We have attempted to make clear that this Court will not tolerate misleading titles, especially when the title is not generic and includes a phrase that is misleading as to the actual intent of the amendment. I echo Justice Lewis’s words in our most recent opinion on this issue in which we eschewed the use of “catch phrases” or “wordsmithing” in an attempt to win voter approval. Writing for a unanimous court, Justice Lewis recognized:

In recent years, advantageous but misleading “wordsmithing” has been employed in the crafting of ballot titles and summaries. Sponsors attempt to use phrases and wording techniques in an attempt to persuade voters to vote in favor of the proposal. When such wording selections render a ballot title and summary deceptive or misleading to voters, the law requires that such proposal be removed from the ballot — regardless of the substantive merit of the proposed changes. Indeed, the use or omission of words and phrases by sponsors, which become misleading, in an attempt to enhance the chance of passage, may actually cause the demise of proposed changes that might otherwise be of substantive merit. If a sponsor — whether it be a citizen-initiative group, commission, or otherwise — wishes to guard a proposed amendment from such a fate, it need only draft a ballot title and summary that is straightforward, direct, accurate and does not fail to disclose significant effects of the amendment merely because they may not be perceived by some voters as advantageous. The voters of Florida deserve nothing less than clarity when faced with the decision of whether to amend our state constitution, for it is the foundational document that embodies the fundamental principles through which organized government functions.
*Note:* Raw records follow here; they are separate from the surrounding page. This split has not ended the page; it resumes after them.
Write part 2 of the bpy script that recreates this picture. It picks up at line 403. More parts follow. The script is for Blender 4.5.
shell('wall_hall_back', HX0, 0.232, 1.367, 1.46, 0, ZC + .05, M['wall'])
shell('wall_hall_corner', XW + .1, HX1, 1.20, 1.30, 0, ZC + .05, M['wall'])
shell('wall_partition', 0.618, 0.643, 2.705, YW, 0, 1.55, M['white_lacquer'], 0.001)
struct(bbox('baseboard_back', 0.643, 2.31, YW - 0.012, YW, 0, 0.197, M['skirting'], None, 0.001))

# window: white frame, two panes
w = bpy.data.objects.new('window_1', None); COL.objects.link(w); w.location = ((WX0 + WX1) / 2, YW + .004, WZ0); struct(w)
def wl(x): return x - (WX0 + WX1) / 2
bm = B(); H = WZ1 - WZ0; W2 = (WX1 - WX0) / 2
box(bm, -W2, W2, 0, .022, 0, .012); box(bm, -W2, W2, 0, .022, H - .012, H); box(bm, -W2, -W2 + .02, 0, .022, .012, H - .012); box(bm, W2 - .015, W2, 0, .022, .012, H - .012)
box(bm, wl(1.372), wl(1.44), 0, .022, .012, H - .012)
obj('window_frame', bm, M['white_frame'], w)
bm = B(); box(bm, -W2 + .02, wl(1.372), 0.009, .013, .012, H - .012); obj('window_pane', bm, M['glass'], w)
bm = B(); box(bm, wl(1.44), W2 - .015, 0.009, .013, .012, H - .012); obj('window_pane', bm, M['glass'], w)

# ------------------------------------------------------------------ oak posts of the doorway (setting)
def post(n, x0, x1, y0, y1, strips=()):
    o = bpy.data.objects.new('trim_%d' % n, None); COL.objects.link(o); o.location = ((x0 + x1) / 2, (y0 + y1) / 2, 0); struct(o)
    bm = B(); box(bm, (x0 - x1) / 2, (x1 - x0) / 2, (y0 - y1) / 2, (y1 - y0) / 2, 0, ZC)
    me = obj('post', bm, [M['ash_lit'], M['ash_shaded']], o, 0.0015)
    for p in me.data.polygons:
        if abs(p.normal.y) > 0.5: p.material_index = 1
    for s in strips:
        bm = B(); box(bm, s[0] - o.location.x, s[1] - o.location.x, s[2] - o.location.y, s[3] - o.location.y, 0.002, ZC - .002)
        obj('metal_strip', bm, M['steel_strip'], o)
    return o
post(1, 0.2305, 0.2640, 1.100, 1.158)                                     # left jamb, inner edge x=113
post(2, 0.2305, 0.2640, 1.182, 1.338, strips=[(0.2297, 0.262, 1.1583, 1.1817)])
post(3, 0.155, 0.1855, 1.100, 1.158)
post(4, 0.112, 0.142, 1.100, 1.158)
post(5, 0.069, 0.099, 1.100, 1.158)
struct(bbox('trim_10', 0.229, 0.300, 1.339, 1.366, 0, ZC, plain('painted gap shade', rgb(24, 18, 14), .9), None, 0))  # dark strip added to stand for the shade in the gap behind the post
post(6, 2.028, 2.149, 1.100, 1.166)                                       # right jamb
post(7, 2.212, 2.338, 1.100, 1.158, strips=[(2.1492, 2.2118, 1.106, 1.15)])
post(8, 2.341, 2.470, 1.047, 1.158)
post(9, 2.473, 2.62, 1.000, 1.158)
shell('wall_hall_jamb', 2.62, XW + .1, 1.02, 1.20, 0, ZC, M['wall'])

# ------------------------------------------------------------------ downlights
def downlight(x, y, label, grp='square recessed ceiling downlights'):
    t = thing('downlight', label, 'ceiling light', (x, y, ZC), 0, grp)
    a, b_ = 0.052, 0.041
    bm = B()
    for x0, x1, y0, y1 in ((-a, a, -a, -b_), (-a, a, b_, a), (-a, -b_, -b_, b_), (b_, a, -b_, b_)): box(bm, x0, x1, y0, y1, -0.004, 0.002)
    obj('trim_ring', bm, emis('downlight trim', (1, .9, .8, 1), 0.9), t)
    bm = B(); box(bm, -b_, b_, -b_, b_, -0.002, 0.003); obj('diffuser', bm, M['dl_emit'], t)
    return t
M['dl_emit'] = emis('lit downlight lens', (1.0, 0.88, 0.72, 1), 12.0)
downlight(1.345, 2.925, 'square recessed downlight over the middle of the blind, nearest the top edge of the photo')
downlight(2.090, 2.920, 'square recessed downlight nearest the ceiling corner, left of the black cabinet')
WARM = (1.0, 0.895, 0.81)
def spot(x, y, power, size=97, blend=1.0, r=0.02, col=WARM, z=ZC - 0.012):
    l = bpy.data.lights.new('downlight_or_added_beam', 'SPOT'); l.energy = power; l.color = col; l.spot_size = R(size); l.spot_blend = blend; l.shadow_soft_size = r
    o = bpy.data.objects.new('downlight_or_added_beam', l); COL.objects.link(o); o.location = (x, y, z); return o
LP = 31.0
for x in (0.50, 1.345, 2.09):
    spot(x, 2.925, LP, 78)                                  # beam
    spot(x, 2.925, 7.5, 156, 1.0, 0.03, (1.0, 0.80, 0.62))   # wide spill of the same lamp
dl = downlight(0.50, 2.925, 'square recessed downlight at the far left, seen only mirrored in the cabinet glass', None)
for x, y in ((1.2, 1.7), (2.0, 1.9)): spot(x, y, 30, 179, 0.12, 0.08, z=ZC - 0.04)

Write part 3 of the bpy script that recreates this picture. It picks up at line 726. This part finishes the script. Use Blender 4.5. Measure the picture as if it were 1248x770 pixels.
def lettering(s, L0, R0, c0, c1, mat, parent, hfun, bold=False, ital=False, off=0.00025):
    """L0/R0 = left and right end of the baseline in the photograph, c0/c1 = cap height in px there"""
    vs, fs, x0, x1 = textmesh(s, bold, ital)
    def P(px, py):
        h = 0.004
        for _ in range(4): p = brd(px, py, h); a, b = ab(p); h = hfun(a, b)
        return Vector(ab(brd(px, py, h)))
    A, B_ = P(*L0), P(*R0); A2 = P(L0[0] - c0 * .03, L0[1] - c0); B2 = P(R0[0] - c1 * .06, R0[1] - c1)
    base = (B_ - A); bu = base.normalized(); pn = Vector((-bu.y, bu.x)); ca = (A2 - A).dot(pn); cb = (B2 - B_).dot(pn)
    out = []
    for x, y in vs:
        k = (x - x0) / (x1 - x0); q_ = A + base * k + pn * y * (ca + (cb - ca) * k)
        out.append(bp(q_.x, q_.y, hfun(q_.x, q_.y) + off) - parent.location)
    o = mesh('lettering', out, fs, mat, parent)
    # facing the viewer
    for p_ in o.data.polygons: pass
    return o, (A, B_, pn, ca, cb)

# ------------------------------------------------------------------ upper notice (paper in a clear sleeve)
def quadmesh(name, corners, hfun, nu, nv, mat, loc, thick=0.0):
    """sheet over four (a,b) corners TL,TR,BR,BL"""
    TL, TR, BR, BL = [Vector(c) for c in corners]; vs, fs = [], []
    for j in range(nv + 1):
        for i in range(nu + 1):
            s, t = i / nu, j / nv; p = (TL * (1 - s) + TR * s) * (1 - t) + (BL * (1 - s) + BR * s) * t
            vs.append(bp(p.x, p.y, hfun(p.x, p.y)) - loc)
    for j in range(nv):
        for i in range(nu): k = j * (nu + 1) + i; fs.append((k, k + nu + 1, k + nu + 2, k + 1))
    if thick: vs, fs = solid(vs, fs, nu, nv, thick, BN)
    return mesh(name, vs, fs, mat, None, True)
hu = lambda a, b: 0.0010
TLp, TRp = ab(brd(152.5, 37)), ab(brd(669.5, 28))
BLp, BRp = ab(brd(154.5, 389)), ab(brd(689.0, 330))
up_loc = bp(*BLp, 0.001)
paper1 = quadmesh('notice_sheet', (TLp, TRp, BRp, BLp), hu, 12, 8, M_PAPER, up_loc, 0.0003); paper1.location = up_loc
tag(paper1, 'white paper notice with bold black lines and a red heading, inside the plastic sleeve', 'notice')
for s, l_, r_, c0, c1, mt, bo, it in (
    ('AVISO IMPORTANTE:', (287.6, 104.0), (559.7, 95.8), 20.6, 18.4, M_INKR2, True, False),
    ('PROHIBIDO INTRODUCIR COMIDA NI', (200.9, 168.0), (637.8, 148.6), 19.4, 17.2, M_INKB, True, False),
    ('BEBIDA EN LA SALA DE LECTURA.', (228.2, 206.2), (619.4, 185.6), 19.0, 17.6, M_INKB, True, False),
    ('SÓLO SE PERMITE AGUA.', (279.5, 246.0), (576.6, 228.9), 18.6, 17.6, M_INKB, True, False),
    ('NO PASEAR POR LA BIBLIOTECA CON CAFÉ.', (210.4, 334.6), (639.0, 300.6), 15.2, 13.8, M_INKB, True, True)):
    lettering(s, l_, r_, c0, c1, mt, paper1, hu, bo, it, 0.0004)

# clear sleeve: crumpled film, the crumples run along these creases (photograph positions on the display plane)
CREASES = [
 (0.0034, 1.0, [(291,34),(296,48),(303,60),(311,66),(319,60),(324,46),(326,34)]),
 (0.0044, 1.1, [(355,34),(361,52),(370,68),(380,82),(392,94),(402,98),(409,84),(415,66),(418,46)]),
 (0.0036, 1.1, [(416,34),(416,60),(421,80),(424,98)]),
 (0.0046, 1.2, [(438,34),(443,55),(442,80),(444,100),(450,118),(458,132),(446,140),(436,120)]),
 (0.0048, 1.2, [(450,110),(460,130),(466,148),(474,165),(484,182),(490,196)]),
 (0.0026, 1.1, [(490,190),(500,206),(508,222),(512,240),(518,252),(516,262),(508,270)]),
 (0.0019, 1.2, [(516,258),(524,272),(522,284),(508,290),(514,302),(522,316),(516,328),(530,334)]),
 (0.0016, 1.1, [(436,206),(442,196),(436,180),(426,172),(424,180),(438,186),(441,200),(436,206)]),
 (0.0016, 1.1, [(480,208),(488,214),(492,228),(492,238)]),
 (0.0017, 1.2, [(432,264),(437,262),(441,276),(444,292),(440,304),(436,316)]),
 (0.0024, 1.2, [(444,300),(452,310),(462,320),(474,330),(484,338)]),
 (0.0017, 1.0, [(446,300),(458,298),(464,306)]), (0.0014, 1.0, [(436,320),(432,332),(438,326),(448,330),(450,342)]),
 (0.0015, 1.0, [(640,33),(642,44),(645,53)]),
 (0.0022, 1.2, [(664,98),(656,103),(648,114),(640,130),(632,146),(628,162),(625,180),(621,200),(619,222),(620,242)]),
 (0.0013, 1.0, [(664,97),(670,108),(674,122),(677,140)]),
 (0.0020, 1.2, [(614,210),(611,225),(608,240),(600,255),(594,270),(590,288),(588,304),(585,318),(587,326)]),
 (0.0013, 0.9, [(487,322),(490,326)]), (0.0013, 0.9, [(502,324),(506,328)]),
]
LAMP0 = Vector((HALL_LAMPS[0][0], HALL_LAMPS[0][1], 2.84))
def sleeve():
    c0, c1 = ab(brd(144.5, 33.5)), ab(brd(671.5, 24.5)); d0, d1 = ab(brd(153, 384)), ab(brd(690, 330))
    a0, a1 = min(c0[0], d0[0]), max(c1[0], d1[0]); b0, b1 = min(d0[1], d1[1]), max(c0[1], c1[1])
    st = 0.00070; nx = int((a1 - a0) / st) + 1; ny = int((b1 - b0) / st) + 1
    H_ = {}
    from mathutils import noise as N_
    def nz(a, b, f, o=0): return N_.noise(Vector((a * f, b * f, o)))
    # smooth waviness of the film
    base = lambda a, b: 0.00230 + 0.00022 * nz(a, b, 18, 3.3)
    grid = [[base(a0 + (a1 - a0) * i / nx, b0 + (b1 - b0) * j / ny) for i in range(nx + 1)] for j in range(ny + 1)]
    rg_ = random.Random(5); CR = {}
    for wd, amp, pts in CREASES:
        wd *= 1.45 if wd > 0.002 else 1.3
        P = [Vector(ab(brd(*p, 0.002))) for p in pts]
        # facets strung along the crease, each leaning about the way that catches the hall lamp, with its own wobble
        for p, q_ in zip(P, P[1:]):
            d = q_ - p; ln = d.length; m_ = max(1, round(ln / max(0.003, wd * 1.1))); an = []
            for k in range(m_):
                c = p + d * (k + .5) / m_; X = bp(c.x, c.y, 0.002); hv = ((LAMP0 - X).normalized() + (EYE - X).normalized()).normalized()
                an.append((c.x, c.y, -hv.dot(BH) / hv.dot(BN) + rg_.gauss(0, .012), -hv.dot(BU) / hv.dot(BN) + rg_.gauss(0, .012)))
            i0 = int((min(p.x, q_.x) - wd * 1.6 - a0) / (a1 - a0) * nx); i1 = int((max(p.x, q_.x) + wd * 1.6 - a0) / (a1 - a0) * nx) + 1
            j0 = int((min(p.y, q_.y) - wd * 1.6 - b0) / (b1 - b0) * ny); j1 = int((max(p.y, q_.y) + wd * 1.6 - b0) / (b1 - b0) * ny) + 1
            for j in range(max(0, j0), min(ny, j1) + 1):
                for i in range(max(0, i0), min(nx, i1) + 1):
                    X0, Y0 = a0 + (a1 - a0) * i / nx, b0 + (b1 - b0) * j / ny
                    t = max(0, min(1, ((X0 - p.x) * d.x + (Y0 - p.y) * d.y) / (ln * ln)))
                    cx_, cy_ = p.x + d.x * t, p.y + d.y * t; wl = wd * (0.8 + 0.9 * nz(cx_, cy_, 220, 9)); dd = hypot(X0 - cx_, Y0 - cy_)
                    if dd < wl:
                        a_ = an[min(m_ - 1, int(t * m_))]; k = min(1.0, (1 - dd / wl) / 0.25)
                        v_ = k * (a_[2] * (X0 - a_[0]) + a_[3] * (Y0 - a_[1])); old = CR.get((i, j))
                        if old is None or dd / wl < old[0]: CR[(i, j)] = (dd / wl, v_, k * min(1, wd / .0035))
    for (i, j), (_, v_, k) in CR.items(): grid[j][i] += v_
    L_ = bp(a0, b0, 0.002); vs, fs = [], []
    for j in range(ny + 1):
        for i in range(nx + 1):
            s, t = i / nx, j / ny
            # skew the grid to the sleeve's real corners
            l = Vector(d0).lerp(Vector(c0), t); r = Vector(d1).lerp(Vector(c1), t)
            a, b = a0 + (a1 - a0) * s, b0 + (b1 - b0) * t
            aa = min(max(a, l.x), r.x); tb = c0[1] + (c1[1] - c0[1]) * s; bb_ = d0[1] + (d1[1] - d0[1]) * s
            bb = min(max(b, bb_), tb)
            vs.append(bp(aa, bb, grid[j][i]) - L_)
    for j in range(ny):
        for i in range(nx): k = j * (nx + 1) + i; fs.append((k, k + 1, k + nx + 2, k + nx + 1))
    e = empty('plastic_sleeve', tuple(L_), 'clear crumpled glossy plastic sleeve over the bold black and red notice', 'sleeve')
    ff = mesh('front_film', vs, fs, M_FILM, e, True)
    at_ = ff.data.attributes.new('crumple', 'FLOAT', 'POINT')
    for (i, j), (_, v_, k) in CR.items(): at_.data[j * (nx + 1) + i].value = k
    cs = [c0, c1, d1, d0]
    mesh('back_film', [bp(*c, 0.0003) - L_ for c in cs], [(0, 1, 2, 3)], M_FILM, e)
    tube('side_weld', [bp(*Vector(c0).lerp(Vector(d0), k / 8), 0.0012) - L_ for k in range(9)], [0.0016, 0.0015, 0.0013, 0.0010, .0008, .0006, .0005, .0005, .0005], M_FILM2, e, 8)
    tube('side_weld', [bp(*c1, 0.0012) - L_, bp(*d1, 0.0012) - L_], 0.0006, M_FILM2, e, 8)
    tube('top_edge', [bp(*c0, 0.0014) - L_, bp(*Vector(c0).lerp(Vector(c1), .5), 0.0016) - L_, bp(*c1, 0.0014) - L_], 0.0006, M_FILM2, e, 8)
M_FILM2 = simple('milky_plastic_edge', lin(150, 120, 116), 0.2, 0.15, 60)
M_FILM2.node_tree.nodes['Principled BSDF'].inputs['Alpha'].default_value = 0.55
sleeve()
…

Fla. Dep’t of State v. Slough, 992 So.2d 142, 149 (Fla.2008).

Accordingly, the use of the term “right to decide” is affirmatively misleading, and the failure to explain the significant restrictions on the petition process omits details critical to ensure an intelligent vote in the voting booth. For these reasons, I respectfully dissent.

QUINCE, C.J., and LEWIS, J„ concur.

. Indeed, the full text of the amendment actually uses the term "limited opportunity.”